フランスのミストラル級強襲揚陸艦、満載排水量21500tの本型、一見高価そうに見える強襲揚陸艦ですが、第一線で戦闘を展開するよりは洋上の航空拠点として用いられる艦ですので、速度が倍加すれば機関出力が二乗倍必要になるのですが、速度なども大きくする必要が少なく、商船設計規格等を用いて建造費を縮減することが可能で、ミストラル級も二隻で建造費は6億8500万ユーロとなっています。ひゅうが型護衛艦が概ね一隻で1000億円ですので、 経済的に見て我が国の経済力からは、ミストラル級程度の強襲揚陸艦であれば数隻から十数隻建造することも、不可能とは言えないでしょう。
輸送能力を単純に強化するのであれば大型の強襲揚陸艦を整備する選択肢は当然あるのですけれども、このほかに例えばシンガポール海軍のエンデュアランス級ドック型揚陸艦のように満載排水量で8000t程度の輸送艦を大量に建造し、現在輸送艦を装備している自衛艦隊の第一輸送隊のように少数精鋭を集中するのではなく、地方隊と自衛艦隊に広く装備し、稼働率を踏まえたうえで複数の輸送艦を即応体制とすることも考えられるとは、おもいます。

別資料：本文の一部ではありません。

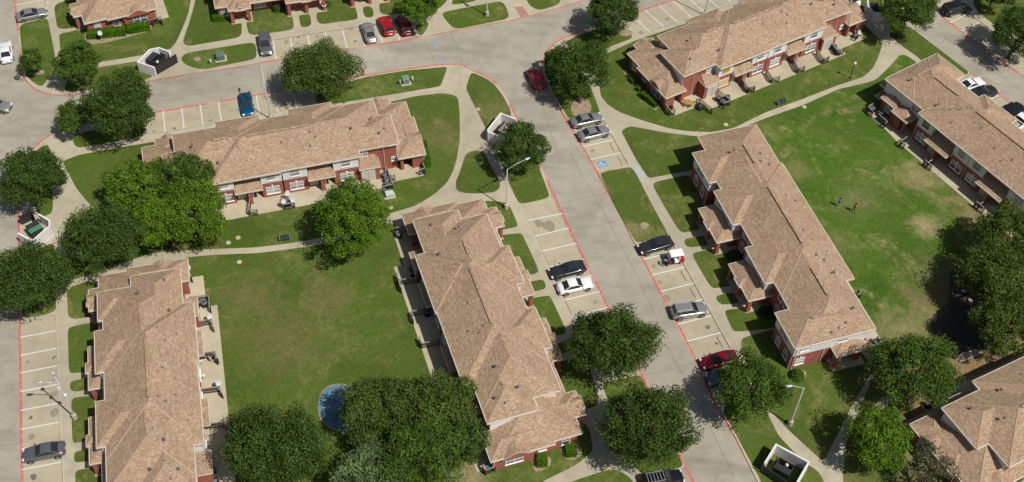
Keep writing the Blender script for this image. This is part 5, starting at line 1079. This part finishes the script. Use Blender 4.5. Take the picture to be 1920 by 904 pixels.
CARS = [
 ('TL', (98, 98), (262, 62), 'sedan', 'silver', 'silver sedan at the top left corner stall', {}),
 ('TL', (38, 338), (30, 245), 'sedan', 'white', 'white car driving up the far left road', {}),
 ('TL', (-75, 585), (18, 600), 'sedan', 'silver', 'silver car cut off by the left edge', {}),
 ('TM', (45, 195), (60, 305), 'suv', 'grey', 'grey suv at the left end of the top stall row', {}),
 ('TL', (1382, 525), (1402, 650), 'sedan', 'blue', 'blue sedan with dark sunroof beside the long roof', dict(sunroof=True)),
 ('TM', (655, 230), (620, 130), 'sedan', 'silver', 'silver sedan left of the two red vehicles', {}),
 ('TM', (755, 190), (715, 97), 'suv', 'red', 'bright red suv between silver sedan and dark red suv', dict(sunroof=False, sc=.95)),
 ('TM', (858, 185), (812, 95), 'suv', 'darkred', 'dark red suv parked beside the bright tree at top', {}),
 ('TR', (160, 492), (110, 392), 'suv', 'red', 'red suv driving on the central road bend', dict(sunroof=True, sc=.95)),
 ('Y', (75, 228), (488, 128), 'sedan', 'silver', 'silver sedan, upper of the pair by the accessible stall', dict(zr=.55)),
 ('Y', (180, 400), (570, 300), 'sedan', 'silver', 'silver sedan, lower of the pair by the accessible stall', dict(zr=.55)),
 ('W', (935, 225), (175, 440), 'sedan', 'charcoal', 'charcoal sedan parked beside the golf cart', dict(sc=1.03)),
 ('MR', (418, 592), (205, 645), 'coupe', 'charcoal', 'charcoal coupe above the white sedan', dict(sc=1.02)),
 ('MR', (255, 730), (458, 685), 'sedan', 'white', 'white sedan below the charcoal coupe', {}),
 ('Y2', (215, 330), (480, 290), 'suv', 'silver', 'grey silver suv in the right hand stall row', dict(roofrack=True)),
 ('Y2', (690, 625), (425, 690), 'sedan', 'maroon', 'maroon sedan half under the tree', {}),
 ('Y2', (740, 745), (462, 800), 'sedan', 'slate', 'dark grey car mostly hidden under the tree', {}),
 ('BL', (355, 712), (130, 755), 'sedan', 'grey', 'grey sedan alone in the lower left stalls', {}),
 ('BR', (715, 915), (960, 868), 'suv', 'black', 'dark suv with roof rack at the bottom edge', dict(roofrack=True, sc=1.08)),
 ('TS', (1005, 62), (1125, 32), 'van', 'black', 'black van in the top right stalls', {}),
 ('V', (105, 445), (250, 395), 'coupe', 'white', 'white coupe beside the far right roof', dict(sc=.93)),
 ('V', (205, 500), (350, 462), 'coupe', 'charcoal', 'black sedan next to the white coupe', dict(sc=.95)),
 ('V', (440, 665), (570, 600), 'suv', 'black', 'black suv between empty stall and white pickup', {}),
 ('V', (500, 770), (640, 690), 'pickup', 'white', 'white pickup truck at the right edge', {}),
 ('X', (45, 12), (-70, -60), 'sedan', 'white', 'white car at the very top behind the upper right block', {}),
]
for tg, r_, f_, ty, co, lb, kw in CARS: car(tg, r_, f_, ty, co, lb, **kw)

# ---------------------------------------------------------------- golf cart
o = P('W', 950, 640, .5); o.z = .005; fr = P('W', 820, 640, .5)-P('W', 1120, 590, .5)
t = thing('golf_cart', 'red golf cart with white canopy beside the charcoal sedan', 'golf cart', o, math.atan2(fr.y, fr.x)); RD = flat('red_cart_panel', (.42, .03, .03), .4)
m = MB(); m.box(-1.2, 1.25, -.55, .55, .28, .42, M['black']); m.obox((.95, 0, .62), (.22, 0, -.05), (0, .5, 0), (.05, 0, .18), M['black']); m.box(.6, .8, -.56, .56, .4, .72, RD); m.box(-1.25, -.55, -.56, .56, .42, .78, RD); m.box(-.5, .1, -.55, .55, .42, .62, M['frame']); m.build('body', t)
m = MB(); m.box(-.45, .05, -.52, .52, .62, .76, M['frame']); m.obox((-.52, 0, 1.0), (.06, 0, .0), (0, .52, 0), (-.05, 0, .24), M['frame']); m.build('seat', t)
m = MB(); m.box(-1.2, -.62, -.45, .45, .78, .98, RD); m.build('rear_seat', t)
m = MB(); vs = []; 
for x, z in ((-1.05, 1.86), (-.9, 1.93), (.55, 1.93), (.75, 1.86)): vs += [(x, -.62, z-.05), (x, -.4, z), (x, .4, z), (x, .62, z-.05)]
vs += [(v[0], v[1], v[2]-.06) for v in vs]; m.add(vs, [(i*4+j, (i+1)*4+j, (i+1)*4+j+1, i*4+j+1) for i in range(3) for j in range(3)]+[(16+i*4+j, 16+i*4+j+1, 16+(i+1)*4+j+1, 16+(i+1)*4+j) for i in range(3) for j in range(3)]+[(0, 1, 17, 16), (1, 2, 18, 17), (2, 3, 19, 18), (12, 28, 29, 13), (13, 29, 30, 14), (14, 30, 31, 15)]+[(i*4, 16+i*4, 16+(i+1)*4, (i+1)*4) for i in range(3)]+[(i*4+3, (i+1)*4+3, 16+(i+1)*4+3, 16+i*4+3) for i in range(3)], M['frame'], False); m.build('canopy', t)
for x, xt in ((.95, .62), (-.75, -.9)):
    for sg in (-1, 1): m = MB(); m.bar((x, sg*.52, .5), (xt, sg*.52, 1.86), .04, .04, M['black']); m.build('canopy_post', t)
m = MB(); m.obox((.82, 0, 1.2), (.01, 0, -.03), (0, .5, 0), (-.14, 0, .55), M['trash']); m.build('windshield', t)
m = MB(); m.tube([(.55, .25+.17*math.cos(q), 1.0+.15*math.sin(q)) for q in np.linspace(0, 6.28, 13)], .018, M['black'], 6); m.bar((.55, .25, 1.0), (.85, .25, .7), .03, .03, M['black']); m.build('steering_wheel', t)
for x in (-.85, .9):
    for sg in (-1, 1):
        m = MB(); m.tube([(0, -.1, 0), (0, .1, 0)], .24, M['tyre'], 16, False); w = m.build('wheel', t); w.location = (x, sg*.5, .24); m = MB(); m.tube([(0, -.105, 0), (0, .105, 0)], .13, M['frame'], 12, False); m.build('hubcap', w)

# ---------------------------------------------------------------- people
def person(base, yaw, label, top, bot, shoe, pose, hairc=(.012, .01, .01), zb=KZ, skin=None, vest=None):
    b = G(*base, zb); J, E_, Rr = pose
    me = bpy.data.meshes.new('tmp'); me.from_pydata(J, E_, []); ob = bpy.data.objects.new('tmp', me); COL.objects.link(ob)
    sm = ob.modifiers.new('s', 'SKIN'); sk_ = me.skin_vertices[0].data if me.skin_vertices else None
    for i, r_ in enumerate(Rr): me.skin_vertices[0].data[i].radius = (r_[0], r_[1]) if isinstance(r_, tuple) else (r_, r_)
    me.skin_vertices[0].data[0].use_root = True
    ss = ob.modifiers.new('u', 'SUBSURF'); ss.levels = ss.render_levels = 2
    dg = bpy.context.evaluated_depsgraph_get(); nm = bpy.data.meshes.new_from_object(ob.evaluated_get(dg)); bpy.data.objects.remove(ob); nm.name = 'body'
    sk2 = skin or M['skin']; nm.materials.clear(); [nm.materials.append(x) for x in (sk2, top, bot, shoe)]
    segs = [(Vector(J[a]), Vector(J[c]), k) for (a, c), k in zip(E_, ZONE)]
    for p in nm.polygons:
        c = p.center; best = min(segs, key=lambda s: (c-(s[0]+(s[1]-s[0])*max(0, min(1, (c-s[0]).dot(s[1]-s[0])/max(1e-6, (s[1]-s[0]).length_squared)))) ).length); p.material_index = best[2]; p.use_smooth = True
    t = thing('person', label, 'person', b, yaw); o2 = bpy.data.objects.new('body', nm); COL.objects.link(o2); o2.parent = t
    h = Vector(J[HEAD]); hm = MB(); hm.tube([tuple(h+Vector((-.03, 0, -.04))), tuple(h+Vector((-.03, 0, .05))), tuple(h+Vector((-.015, 0, .12))), tuple(h+Vector((0, 0, .155)))], [.108, .125, .095, .03], flat('hair_'+str(len(bpy.data.materials)), hairc, .9), 12); hm.build('hair', t)
    fm = MB(); dk = M['black']
    for sg in (-1, 1): fm.obox(h+Vector((.105, sg*.035, .01)), (.006, 0, 0), (0, .013, 0), (0, 0, .008), dk)
    fm.obox(h+Vector((.115, 0, -.02)), (.014, 0, 0), (0, .012, 0), (0, 0, .022), sk2); fm.obox(h+Vector((.102, 0, -.065)), (.006, 0, 0), (0, .024, 0), (0, 0, .006), M['lampred']); fm.build('face', t)
    if vest: 
        c = Vector(J[2]); vm = MB(); vm.obox(c+Vector((.115, .06, -.08)), (.012, 0, 0), (0, .035, 0), (0, 0, .2), vest); vm.build('shirt_panel', t)
    return t
# joints: 0 pelvis 1 waist 2 chest 3 neck 4 head, arms, hands with fingers, legs
HEAD = 4
def pose(step=.28, bend=0.0, reach=0.0, hgt=1.75):
    k = hgt/1.75; f = bend; cx = lambda z: math.sin(f)*max(0, z-.95); cz = lambda z: .95+math.cos(f)*(z-.95) if z > .95 else z
    S = lambda x, y, z: ((x+cx(z))*k, y*k, cz(z)*k)
    J = [S(0, 0, .95), S(.0, 0, 1.1), S(.01, 0, 1.33), S(.01, 0, 1.5), S(.03, 0, 1.64)]; R_ = [(.13, .11), (.12, .095), (.145, .11), .055, (.098, .105)]; E_ = [(0, 1), (1, 2), (2, 3), (3, 4)]; Z = [2, 1, 1, 0]
    for sg in (1, -1):
        n = len(J); sw = step*.6*sg; sh = S(0, sg*.17, 1.42)
        J.append(sh)
        if reach: J += [(sh[0]+.18, sg*.2*k, sh[2]-.2), (sh[0]+.42, sg*.12*k, sh[2]-.28), (sh[0]+.5, sg*.11*k, sh[2]-.30)]
        else: J += [(sh[0]+sw*.45, sg*.23*k, sh[2]-.28*k), (sh[0]+sw*.9+.04, sg*.24*k, sh[2]-.52*k), (sh[0]+sw*1.0+.05, sg*.24*k, sh[2]-.60*k)]
        R_ += [.06, .045, .034, (.042, .02)]; E_ += [(2, n), (n, n+1), (n+1, n+2), (n+2, n+3)]; Z += [1, 1, 0, 0]
        hnd = Vector(J[-1]); dr = (hnd-Vector(J[-2])).normalized(); n3 = len(J)-1
        for q, ln in ((-.03, .075), (-.01, .085), (.01, .08), (.03, .065)):
            J.append(tuple(hnd+dr*ln+Vector((q, 0, 0)))); R_.append(.009); E_.append((n3, len(J)-1)); Z.append(0)
        J.append(tuple(hnd+dr*.03+Vector((.05, -sg*.02, 0)))); R_.append(.010); E_.append((n3, len(J)-1)); Z.append(0)
    for sg in (1, -1):
        n = len(J); st = -step*sg
        J += [(0, sg*.09*k, .88*k), (st*.55+.03, sg*.095*k, .48*k), (st, sg*.1*k, .09*k), (st+.15, sg*.11*k, .035)]; R_ += [.085, .058, .042, (.035, .03)]; E_ += [(0, n), (n, n+1), (n+1, n+2), (n+2, n+3)]; Z += [2, 2, 2, 3]
    return (J, E_, R_), Z
BL_ = flat('blue_shirt', (.10, .28, .55), .8); RDc = flat('red_shirt', (.45, .03, .03), .8); JN = flat('dark_trousers', (.02, .022, .03), .85); GJ = flat('grey_trousers', (.09, .10, .13), .85); WS = flat('white_shoes', (.7, .7, .7), .6); BS_ = flat('black_shoes', (.02, .02, .02), .6)
ps, ZONE = pose(.16); person((1571.5, 387), math.radians(-75), 'person in blue top and grey trousers walking on the big lawn', BL_, GJ, WS, ps)
ps, ZONE = pose(.33); person((1600, 397), math.radians(-60), 'person in red and white top with dark trousers walking on the lawn', RDc, JN, BS_, ps, vest=M['frame'])
ps, ZONE = pose(.08, .75, .4); person((1241.5, 499), math.radians(15), 'person in blue shirt bending over at the front of the golf cart', flat('light_blue_shirt', (.20, .36, .62), .8), JN, BS_, ps, zb=.01)

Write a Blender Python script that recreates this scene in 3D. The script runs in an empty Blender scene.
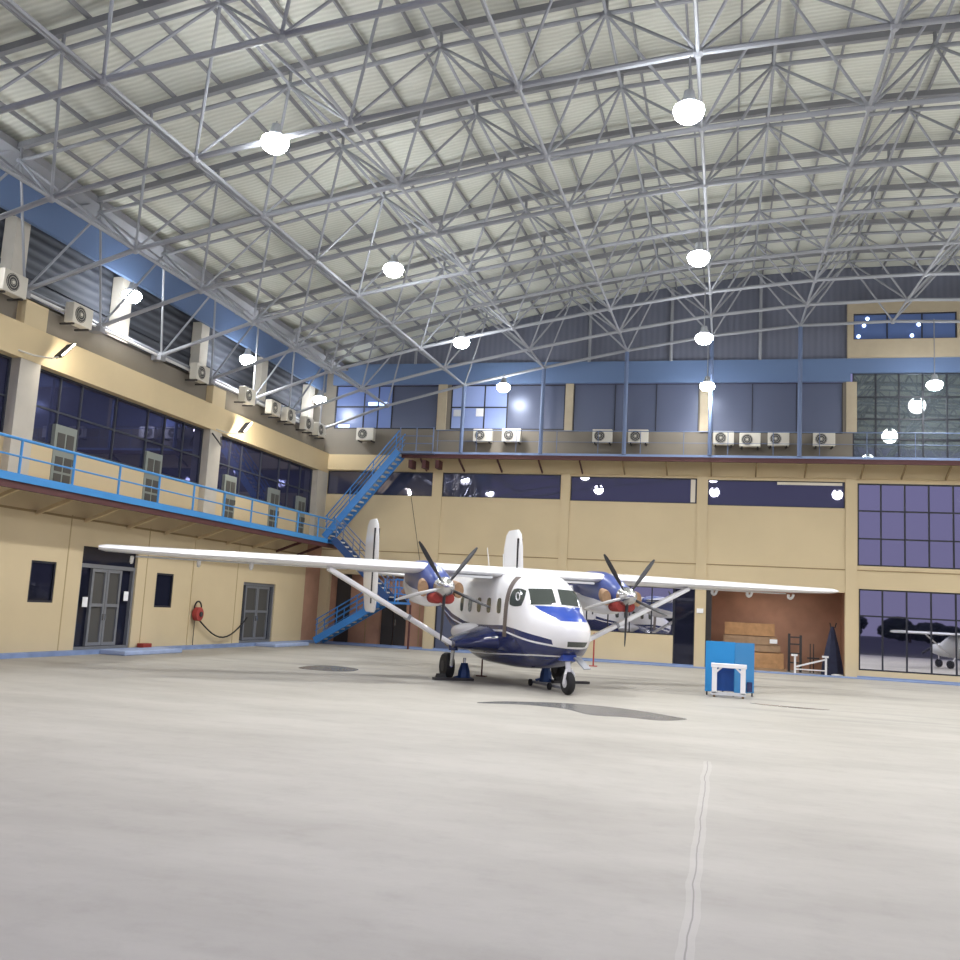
import bpy, math, random
from mathutils import Vector, Matrix
random.seed(7)
D=bpy.data
COL=bpy.context.scene.collection
LX=-18.79; BY=42.74
# ---------------------------------------------------------------- materials
def srgb(c):
    return tuple(((v/255)/12.92 if v/255<=.04045 else (((v/255)+.055)/1.055)**2.4) for v in c)+(1,)
def mat(name,c,rough=.6,metal=0,spec=.5,emit=None,es=0,noise=0,nscale=3,bump=0,bscale=40,coat=0):
    m=D.materials.new(name); m.use_nodes=True; nt=m.node_tree; b=nt.nodes['Principled BSDF']
    col=srgb(c); b.inputs['Base Color'].default_value=col
    b.inputs['Roughness'].default_value=rough; b.inputs['Metallic'].default_value=metal
    b.inputs['Specular IOR Level'].default_value=spec
    if coat: b.inputs['Coat Weight'].default_value=coat; b.inputs['Coat Roughness'].default_value=.08
    if emit: b.inputs['Emission Color'].default_value=srgb(emit); b.inputs['Emission Strength'].default_value=es
    tc=nt.nodes.new('ShaderNodeTexCoord')
    if noise:
        n=nt.nodes.new('ShaderNodeTexNoise'); n.inputs['Scale'].default_value=nscale; n.inputs['Detail'].default_value=5
        nt.links.new(tc.outputs['Object'],n.inputs['Vector'])
        r=nt.nodes.new('ShaderNodeValToRGB')
        r.color_ramp.elements[0].position=.3; r.color_ramp.elements[1].position=.7
        r.color_ramp.elements[0].color=tuple(v*(1-noise) for v in col[:3])+(1,)
        r.color_ramp.elements[1].color=tuple(min(1,v*(1+noise*.5)) for v in col[:3])+(1,)
        nt.links.new(n.outputs['Fac'],r.inputs['Fac']); nt.links.new(r.outputs['Color'],b.inputs['Base Color'])
    if bump:
        n=nt.nodes.new('ShaderNodeTexNoise'); n.inputs['Scale'].default_value=bscale
        nt.links.new(tc.outputs['Object'],n.inputs['Vector'])
        bp=nt.nodes.new('ShaderNodeBump'); bp.inputs['Strength'].default_value=bump
        nt.links.new(n.outputs['Fac'],bp.inputs['Height']); nt.links.new(bp.outputs['Normal'],b.inputs['Normal'])
    return m
M={}
M['beige']=mat('beige_paint',(206,188,152),.75,noise=.06,nscale=.5)
M['beige2']=mat('beige_beam_paint',(210,190,150),.7,noise=.06,nscale=.6)
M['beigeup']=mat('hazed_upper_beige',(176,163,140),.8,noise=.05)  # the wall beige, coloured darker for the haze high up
M['groove']=mat('groove_beige',(178,158,120),.85)  # darker beige for the thin vertical wall grooves
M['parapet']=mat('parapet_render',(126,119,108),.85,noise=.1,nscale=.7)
M['greycol']=mat('pale_column_paint',(196,190,178),.8,noise=.05)
M['soffit']=mat('soffit_board',(150,128,92),.8,noise=.08)
M['brick']=mat('red_brown_board',(170,130,108),.8,noise=.18,nscale=1.2)
M['blue']=mat('blue_paint',(62,140,205),.45)
M['blue_kerb']=mat('blue_kerb_paint',(128,148,188),.7,noise=.15)
M['step']=mat('pale_blue_step_paint',(160,176,210),.7,noise=.1)
M['bluesteel']=mat('blue_stair_paint',(58,128,200),.45)
M['band']=mat('blue_band_cladding',(92,114,150),.6)
M['darkred']=mat('dark_red_steel',(84,46,46),.6)
M['railpale']=mat('pale_blue_edge_paint',(130,150,190),.5)
M['railgrey']=mat('grey_blue_rail_paint',(98,114,146),.5)
M['steel']=mat('grey_frame_paint',(148,151,158),.55)
M['rafter']=mat('dark_rafter_paint',(134,135,140),.6)
M['clad']=mat('dark_cladding',(62,66,76),.8)
M['white']=mat('white_gloss_paint',(240,240,242),.25,coat=.4)
M['greyw']=mat('pale_grey_paint',(205,206,208),.35)
M['navy']=mat('navy_gloss_paint',(34,44,92),.2,coat=.5)
M['royal']=mat('royal_blue_paint',(38,72,165),.3,coat=.3)
M['nacelle']=mat('blue_nacelle_paint',(72,88,150),.3,coat=.3)
M['metal']=mat('polished_metal',(205,205,205),.22,metal=.9)
M['chrome']=mat('strut_metal',(200,203,208),.2,metal=1)
M['black']=mat('black_rubber',(26,26,28),.75)
M['blade']=mat('black_blade_paint',(48,48,52),.4)
M['bladelit']=mat('lit_blade_tone',(205,205,205),.35)  # pale colour stands for light caught on a black blade
M['redcov']=mat('red_cover_cloth',(160,62,56),.8)
M['tan']=mat('tan_cover',(158,126,94),.6,noise=.2,nscale=8)
M['guard']=mat('grey_brown_guard',(112,102,96),.6)
M['dkglass']=mat('dark_cockpit_glass',(72,78,74),.08,spec=.8)
M['jack']=mat('jack_blue_paint',(40,70,120),.5)
M['wood']=mat('crate_wood',(186,142,98),.8,noise=.2,nscale=4)
M['wood2']=mat('crate_wood_grey',(168,138,108),.85,noise=.2,nscale=4)
M['paper']=mat('white_paper',(238,238,238),.8)
M['acw']=mat('ac_casing',(205,200,188),.5)
M['acdark']=mat('ac_grille',(58,58,58),.6)
M['alum']=mat('grey_door_frame',(128,130,134),.45,metal=.3)
M['mesh']=mat('door_screen',(76,74,70),.7)
M['darkframe']=mat('black_window_frame',(28,30,42),.5)
M['darkdoor']=mat('dark_door_leaf',(48,44,44),.5)
M['greendoor']=mat('grey_green_door',(132,138,132),.6)
M['cartblue']=mat('cart_blue_paint',(40,140,205),.45)
M['cartblue2']=mat('cart_side_blue_paint',(52,130,188),.45)
M['cartdark']=mat('cart_inner_blue',(38,86,160),.5)
M['whitesteel']=mat('white_steel_stand',(238,236,236),.5)
M['tarp']=mat('dark_blue_tarp',(46,50,74),.85,noise=.2,nscale=5)
M['rackdark']=mat('dark_rack_steel',(50,48,50),.6)
M['lamp']=mat('lamp_lens',(255,255,255),emit=(245,250,255),es=66)
M['floodlens']=mat('flood_lens',(255,255,255),emit=(255,246,225),es=25)
M['lampbody']=mat('lamp_housing',(150,152,156),.4,metal=.5)
M['lit']=mat('lit_room_glass',(90,105,150),.3,emit=(105,130,185),es=.24)
M['lit2']=mat('lit_office_glass',(140,155,200),.3,emit=(115,135,175),es=.18)
M['litbright']=mat('lit_tube',(255,255,255),emit=(150,185,255),es=1.6)
M['litdot']=mat('lit_downlight',(255,255,255),emit=(190,215,255),es=5)
M['deepblue']=mat('lit_blue_box_glass',(70,90,135),.2,emit=(80,96,135),es=.22)
M['reflwhite']=mat('cream_reflection',(222,214,196),.7)  # cream colour standing for bright reflections in the strip glazing
M['puddle']=mat('wet_floor',(112,112,110),.25,spec=.6)
M['redbox']=mat('red_box_paint',(150,52,40),.6)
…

ただ、強襲揚陸艦と言いますと我が国で一番多くみられるのは米海軍が佐世保に前方展開させているエセックス級強襲揚陸艦です、満載排水量は40000t以上と護衛艦いずも型の二倍以上という世界最大級のもので、海上自衛隊としては大型艦をかなり意識して装備化を考えているのかもしれません。具体的仕様は、兎も角装備する、という指針が示されたのみで青写真さえ見えない状況下で判断すべきではありませんが、仮に大型艦が建造されたならば、防災面では拠点艦に、防衛では抑止力の象徴となり得ます。今後の展開を見守りましょう。